Portland light rail and trolleys: a rail-volution?
When I was a very young boy in Baton Rouge, Louisiana growing up in the 1950s, my father would take us down to New Orleans on the weekend. One of the pleasures of those rare trips was a ride on the St. Charles Street Car, a Trolley which ran from downtown Canal Street out along St. Charles Avenue to Tulane and Loyola University and beyond to its terminus at South Carrollton and Claibourne Avenues.

Our trip usually began with some turtle soup and some seafood gumbo at Kolbs, a famous Bavarian Restaurant established by German immigrants to New Orleans in the 1890s. Then from near Kolbs at 125 St. Charles Ave, we’d ride out to Audubon Park to the zoo to feed the seals or ride the famous Dentzell family’s carousel constructed in 1910.

The joy of riding “open air” on those old wooden trolleys has come back to me now in Portland. We actually are likely to see the construction by United Streetcar Company of Clackamas the first streetcar built in America in 57 years.
The mahoghany seats, brass fittings and exposed lamps inside the St. Charles cars always intrigued me and today as I ride the Portland trolley system and the ‘vintage versions’ in the Lloyd Center going downtown that ‘slower’ era returns to me. I remember that I always wanted to ride and ride and ride–then and now. The St. Charles line was the oldest continuously operating rail car system in America and in May of 2008 was finally restored to full service after the devastation of katrina in 2005. It was part of a slower way of life there and it can be here in portland.
Let’s hope that the prototype streetcars planned to be built for Portland (the first built in 57 years in America) by United Streetcar Company will invite a ‘slower pace’ along both MLK Blvd and Grand on the East Side between OMSI and the Rose Quarter and finally bring Portland deserved praise for starting a rail-volution here and nationally. Perhaps families will make the trolleys their first choice of transportation because they wish to visit a restaurant alongMLK Boulevard (South) or Grand Avenue (North), or take their kids to an exhibit at OMSI or visit the Rose Quarter for any number of entertainment events.

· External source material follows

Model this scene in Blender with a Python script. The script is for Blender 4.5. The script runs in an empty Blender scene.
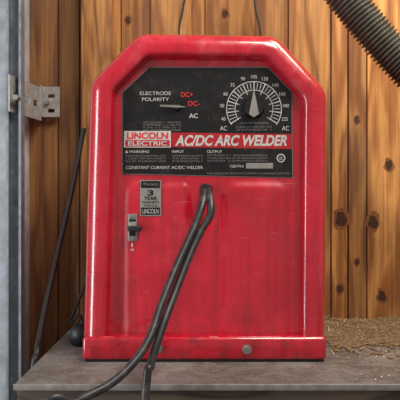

Portland’s deserved but ‘stalled reputation’ as a “model” for the nation in its mixed use of light rail, trolleys and bicycles can now be on a more sound footing and may usher in a rail-volution nationwide before Boston or other cities make the claim stick that they started it all. Moreover, we can be justly proud of having NOT been a party to arguments that took for granted that U.S. urban rail transit systems, particularly those opened after 1945, provided few if any financial benefits to transit operators.
“Many authorities believe that the same or better performance could be obtained with non-rail alternatives. However, the 12 postwar rail systems considered in a published study online provide combined annual operating cost savings of about $800 million.” There is no evidence for the huge net losses claimed by some critics. If the social cost were calculable, savings would exceed those to operators alone. And the rail-volution?
Portland is the only Metropolitan Region in the US where transit ridership outpaces the increase in auto use. If we find the scholarship of Richard Florida persuasive, Portland may well be on it’s way to becoming a place critical to the nascent national discussion about what makes cities ‘livable”. My guess is Jane Jacobs, one of Florida’s intellectual mentors and herself a lucid economics writer about cities–my guess is she would have loved Portland’s present love of light rail and trolleys and many of it’s other ‘traditions’ as well–like bicycles!
Transportation Secretary Ray Lahood’s announcement awarding $75 million in federal money Thursday (4/30) to expand Portland’s streetcar system advances the Oregon Business Plan’s transportation initiatives yet another long awaited notch. And it helps bring attention to other measures of transportation success in the greater Portland area that were showcased along with other metrics in last year’s 2008 Prosperity Index and related Economic Summit–an index maintained by Greenlight Greater Portland, the region’s only private-sector economic development group.


Hi, Portland looks better and better everytime I read about it. I actually didn’t know they had a trolley!
I’ve been to every state on the northwest, but for some reason never made it to Oregon yet! I will very soon, for sure.